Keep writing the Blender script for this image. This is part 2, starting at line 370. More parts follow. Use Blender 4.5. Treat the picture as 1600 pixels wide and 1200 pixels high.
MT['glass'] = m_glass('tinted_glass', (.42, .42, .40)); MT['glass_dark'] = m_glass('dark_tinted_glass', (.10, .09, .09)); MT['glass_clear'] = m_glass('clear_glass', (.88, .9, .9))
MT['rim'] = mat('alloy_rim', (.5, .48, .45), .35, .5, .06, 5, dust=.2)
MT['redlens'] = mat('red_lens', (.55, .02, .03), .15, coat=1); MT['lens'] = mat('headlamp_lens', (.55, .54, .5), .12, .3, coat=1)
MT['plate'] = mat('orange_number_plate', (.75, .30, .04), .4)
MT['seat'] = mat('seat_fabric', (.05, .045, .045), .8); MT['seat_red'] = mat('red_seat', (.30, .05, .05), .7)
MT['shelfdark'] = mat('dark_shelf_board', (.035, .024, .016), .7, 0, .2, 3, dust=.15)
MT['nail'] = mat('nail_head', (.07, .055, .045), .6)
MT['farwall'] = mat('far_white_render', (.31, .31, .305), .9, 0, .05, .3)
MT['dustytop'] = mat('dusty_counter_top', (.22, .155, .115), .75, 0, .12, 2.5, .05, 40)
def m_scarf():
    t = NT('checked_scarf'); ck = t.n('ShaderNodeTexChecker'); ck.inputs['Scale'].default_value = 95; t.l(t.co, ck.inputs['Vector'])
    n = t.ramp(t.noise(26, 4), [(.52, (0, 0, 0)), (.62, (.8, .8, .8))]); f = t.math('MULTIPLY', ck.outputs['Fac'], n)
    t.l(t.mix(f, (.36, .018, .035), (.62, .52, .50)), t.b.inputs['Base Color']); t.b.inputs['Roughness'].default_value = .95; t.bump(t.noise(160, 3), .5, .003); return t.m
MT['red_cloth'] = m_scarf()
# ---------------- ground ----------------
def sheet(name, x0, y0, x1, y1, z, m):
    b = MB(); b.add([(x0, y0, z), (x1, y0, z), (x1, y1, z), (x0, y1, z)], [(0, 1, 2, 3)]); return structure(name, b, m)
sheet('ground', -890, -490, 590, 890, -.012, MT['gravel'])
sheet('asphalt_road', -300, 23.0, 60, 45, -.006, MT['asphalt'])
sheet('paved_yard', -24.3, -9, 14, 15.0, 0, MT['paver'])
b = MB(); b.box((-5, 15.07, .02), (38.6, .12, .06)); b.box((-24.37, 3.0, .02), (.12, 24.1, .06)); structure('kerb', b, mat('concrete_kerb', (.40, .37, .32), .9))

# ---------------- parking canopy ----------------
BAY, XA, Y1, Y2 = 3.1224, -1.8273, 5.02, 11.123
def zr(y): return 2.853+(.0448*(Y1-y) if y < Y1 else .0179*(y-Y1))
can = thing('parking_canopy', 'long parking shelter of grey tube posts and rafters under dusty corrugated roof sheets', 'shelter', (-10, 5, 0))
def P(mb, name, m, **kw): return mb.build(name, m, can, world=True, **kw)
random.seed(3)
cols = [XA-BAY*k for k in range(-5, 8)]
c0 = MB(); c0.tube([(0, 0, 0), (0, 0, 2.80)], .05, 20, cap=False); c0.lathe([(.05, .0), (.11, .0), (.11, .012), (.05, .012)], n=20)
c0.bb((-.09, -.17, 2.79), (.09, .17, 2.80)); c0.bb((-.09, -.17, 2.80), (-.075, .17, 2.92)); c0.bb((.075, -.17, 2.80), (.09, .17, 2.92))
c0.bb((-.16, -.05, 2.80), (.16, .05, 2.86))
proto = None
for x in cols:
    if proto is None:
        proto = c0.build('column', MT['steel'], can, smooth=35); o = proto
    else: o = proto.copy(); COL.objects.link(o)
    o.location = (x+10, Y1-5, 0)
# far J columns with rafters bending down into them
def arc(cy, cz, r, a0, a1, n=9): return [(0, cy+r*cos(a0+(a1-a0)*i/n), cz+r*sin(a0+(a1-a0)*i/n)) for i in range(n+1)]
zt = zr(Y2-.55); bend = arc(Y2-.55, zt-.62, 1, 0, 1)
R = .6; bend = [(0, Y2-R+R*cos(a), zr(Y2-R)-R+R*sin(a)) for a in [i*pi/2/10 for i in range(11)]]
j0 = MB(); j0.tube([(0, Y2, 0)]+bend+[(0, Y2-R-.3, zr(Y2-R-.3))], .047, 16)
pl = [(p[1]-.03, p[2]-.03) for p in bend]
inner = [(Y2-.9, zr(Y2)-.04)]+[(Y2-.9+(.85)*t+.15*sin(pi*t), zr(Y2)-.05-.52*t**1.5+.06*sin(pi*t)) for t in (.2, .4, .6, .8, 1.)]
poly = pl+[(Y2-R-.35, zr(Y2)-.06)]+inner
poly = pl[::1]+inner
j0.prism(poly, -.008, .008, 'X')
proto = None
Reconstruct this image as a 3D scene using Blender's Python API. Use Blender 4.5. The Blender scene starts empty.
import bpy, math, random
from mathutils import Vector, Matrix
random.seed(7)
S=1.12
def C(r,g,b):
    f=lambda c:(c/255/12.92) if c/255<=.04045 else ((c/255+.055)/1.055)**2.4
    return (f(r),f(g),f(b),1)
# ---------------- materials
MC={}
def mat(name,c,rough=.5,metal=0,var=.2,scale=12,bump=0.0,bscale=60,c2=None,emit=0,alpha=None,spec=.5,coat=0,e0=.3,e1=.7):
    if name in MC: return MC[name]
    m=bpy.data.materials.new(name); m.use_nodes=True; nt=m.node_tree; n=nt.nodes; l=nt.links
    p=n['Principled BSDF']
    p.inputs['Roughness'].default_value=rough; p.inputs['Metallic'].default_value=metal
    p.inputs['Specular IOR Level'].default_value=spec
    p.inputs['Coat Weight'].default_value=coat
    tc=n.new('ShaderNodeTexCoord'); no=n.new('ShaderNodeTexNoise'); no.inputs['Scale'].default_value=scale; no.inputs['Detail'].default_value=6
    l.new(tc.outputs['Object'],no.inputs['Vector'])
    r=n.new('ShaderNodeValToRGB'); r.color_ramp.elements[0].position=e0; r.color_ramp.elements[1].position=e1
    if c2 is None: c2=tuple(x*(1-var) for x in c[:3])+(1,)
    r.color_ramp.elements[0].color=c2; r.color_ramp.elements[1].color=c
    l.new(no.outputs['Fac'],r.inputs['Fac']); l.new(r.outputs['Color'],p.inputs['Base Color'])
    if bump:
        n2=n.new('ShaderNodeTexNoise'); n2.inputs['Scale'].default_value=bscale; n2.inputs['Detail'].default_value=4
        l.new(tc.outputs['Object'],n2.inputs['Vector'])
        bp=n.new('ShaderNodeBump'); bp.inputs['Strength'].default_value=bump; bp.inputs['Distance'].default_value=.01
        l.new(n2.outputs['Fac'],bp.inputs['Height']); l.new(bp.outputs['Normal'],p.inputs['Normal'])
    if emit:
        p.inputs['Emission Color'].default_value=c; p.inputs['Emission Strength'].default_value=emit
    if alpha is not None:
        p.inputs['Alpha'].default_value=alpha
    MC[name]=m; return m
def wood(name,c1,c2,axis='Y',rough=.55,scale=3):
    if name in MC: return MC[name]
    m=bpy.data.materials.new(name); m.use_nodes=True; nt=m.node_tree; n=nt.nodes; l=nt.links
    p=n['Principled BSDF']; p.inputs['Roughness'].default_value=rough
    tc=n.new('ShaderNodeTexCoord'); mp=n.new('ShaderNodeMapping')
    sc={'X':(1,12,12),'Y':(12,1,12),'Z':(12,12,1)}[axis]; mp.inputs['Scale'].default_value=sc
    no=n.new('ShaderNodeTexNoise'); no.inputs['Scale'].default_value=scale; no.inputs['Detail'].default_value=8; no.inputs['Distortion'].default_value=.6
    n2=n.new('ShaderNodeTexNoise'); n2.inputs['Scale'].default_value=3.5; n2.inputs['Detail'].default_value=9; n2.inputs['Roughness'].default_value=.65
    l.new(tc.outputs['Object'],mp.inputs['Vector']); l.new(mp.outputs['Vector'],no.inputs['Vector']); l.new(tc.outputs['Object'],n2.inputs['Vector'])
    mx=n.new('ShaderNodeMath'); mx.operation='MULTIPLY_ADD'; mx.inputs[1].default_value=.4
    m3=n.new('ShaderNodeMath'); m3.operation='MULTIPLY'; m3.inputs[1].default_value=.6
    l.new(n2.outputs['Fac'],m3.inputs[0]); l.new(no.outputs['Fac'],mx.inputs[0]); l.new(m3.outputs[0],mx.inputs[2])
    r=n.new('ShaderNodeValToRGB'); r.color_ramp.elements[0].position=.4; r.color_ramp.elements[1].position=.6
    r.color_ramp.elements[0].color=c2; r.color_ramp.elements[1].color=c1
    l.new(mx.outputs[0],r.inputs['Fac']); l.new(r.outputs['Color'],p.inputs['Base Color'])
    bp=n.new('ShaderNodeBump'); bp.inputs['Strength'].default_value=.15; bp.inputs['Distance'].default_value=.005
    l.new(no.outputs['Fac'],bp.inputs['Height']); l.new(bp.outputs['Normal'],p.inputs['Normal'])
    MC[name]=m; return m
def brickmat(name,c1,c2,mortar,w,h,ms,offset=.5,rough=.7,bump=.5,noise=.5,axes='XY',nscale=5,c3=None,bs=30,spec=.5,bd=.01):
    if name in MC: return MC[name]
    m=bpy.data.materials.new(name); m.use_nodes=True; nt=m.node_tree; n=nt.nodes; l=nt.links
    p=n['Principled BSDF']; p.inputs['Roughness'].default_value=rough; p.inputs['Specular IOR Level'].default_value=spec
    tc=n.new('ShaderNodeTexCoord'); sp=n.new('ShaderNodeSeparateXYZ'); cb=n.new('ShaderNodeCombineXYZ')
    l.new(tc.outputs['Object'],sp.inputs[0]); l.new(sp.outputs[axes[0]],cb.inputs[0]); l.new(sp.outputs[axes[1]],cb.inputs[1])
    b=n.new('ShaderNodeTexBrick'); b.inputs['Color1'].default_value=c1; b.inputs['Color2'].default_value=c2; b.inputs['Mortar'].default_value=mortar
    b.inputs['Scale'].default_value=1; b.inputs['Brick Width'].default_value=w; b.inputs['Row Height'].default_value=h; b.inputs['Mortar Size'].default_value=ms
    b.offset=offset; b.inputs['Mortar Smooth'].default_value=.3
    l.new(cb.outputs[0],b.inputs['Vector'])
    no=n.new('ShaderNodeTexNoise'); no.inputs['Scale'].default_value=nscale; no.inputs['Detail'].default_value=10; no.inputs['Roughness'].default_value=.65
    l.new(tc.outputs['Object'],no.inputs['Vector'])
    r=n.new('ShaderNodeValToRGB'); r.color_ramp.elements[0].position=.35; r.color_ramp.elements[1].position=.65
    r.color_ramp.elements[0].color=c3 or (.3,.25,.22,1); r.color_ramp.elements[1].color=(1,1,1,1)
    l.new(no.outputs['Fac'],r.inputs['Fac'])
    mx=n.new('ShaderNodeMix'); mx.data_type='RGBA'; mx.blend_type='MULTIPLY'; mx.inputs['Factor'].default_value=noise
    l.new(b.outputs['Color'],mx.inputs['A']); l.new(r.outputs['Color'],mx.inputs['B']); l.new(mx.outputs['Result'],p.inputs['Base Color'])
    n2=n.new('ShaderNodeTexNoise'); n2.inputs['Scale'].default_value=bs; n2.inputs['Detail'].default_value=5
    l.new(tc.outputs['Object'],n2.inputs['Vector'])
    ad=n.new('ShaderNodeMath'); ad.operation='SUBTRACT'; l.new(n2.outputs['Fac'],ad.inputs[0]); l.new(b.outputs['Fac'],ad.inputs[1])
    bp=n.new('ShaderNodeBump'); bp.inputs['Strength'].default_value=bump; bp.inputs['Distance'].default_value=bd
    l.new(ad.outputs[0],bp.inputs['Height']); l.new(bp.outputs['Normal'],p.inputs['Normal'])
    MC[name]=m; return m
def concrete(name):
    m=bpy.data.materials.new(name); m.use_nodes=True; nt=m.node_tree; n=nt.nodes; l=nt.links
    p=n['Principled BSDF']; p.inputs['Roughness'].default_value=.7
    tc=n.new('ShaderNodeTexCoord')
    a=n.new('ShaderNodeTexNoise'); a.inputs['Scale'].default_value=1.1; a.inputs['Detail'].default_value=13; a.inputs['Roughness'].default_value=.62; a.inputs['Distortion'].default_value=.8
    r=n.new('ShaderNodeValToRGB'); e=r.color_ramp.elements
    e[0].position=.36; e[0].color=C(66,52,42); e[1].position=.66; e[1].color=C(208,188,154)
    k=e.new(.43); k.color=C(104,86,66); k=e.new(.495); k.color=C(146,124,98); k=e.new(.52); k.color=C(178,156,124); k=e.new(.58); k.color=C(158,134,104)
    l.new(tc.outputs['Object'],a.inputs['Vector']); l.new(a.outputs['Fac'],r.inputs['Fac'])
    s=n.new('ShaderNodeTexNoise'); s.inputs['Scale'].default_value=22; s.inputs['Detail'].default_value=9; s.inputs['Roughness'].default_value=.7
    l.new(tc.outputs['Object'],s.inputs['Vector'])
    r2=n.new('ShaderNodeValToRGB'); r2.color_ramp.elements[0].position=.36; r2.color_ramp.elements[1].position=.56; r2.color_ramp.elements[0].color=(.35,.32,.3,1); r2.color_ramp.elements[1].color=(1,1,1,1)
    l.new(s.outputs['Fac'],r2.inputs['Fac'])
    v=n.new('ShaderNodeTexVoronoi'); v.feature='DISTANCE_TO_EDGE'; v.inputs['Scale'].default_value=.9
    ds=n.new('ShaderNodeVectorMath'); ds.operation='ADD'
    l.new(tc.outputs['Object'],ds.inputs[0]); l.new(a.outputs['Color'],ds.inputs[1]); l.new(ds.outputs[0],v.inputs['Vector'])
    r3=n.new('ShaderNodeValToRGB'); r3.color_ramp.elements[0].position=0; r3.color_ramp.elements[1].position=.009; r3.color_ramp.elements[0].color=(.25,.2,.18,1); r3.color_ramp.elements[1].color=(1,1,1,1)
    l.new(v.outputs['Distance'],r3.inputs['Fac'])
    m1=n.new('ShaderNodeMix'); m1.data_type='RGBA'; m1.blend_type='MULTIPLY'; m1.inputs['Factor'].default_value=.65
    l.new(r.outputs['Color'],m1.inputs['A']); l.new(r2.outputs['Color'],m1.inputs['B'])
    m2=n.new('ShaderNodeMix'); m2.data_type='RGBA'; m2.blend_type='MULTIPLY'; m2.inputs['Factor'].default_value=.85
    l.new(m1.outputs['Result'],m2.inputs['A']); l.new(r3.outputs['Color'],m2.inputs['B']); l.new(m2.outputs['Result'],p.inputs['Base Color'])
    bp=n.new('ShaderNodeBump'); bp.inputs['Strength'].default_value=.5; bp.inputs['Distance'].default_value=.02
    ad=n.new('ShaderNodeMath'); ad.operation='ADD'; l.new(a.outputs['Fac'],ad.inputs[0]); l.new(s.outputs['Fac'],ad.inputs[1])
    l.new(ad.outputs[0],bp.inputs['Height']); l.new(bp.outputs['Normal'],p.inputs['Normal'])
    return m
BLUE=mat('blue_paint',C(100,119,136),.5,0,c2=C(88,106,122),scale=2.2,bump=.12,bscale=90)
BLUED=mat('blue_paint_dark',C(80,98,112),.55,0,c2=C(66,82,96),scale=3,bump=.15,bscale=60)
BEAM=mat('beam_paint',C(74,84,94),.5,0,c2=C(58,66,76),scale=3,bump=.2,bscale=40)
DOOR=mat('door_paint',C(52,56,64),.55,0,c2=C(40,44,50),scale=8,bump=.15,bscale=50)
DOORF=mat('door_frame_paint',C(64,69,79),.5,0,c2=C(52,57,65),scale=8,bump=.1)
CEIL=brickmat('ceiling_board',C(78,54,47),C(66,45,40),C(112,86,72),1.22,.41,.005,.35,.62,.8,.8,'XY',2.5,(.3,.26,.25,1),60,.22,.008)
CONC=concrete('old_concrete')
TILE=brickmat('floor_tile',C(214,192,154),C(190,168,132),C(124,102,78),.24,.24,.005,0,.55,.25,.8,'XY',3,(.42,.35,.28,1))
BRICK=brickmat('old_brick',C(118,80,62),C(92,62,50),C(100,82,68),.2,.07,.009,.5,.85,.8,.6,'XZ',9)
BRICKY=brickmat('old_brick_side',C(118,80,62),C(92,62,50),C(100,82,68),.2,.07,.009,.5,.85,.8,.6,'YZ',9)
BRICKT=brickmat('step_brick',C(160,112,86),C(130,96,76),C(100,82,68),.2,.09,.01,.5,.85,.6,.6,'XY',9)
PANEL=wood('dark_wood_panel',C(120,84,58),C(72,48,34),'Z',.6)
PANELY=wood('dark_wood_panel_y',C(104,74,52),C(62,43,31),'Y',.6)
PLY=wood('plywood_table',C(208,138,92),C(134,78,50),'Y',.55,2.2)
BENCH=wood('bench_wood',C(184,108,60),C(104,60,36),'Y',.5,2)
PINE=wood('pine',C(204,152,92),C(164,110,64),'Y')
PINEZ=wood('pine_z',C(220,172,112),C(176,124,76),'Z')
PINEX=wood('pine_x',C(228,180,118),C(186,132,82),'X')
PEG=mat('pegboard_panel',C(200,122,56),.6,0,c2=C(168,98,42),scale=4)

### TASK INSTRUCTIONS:
Where a line holds "image", copy that line.

### RESPONSE TO THE EXERCISE:
Keep writing the Blender script for this image. This is part 2, starting at line 370. More parts follow. Use Blender 4.5. Treat the picture as 1600 pixels wide and 1200 pixels high.
Reconstruct this image as a 3D scene using Blender's Python API. Use Blender 4.5. The Blender scene starts empty.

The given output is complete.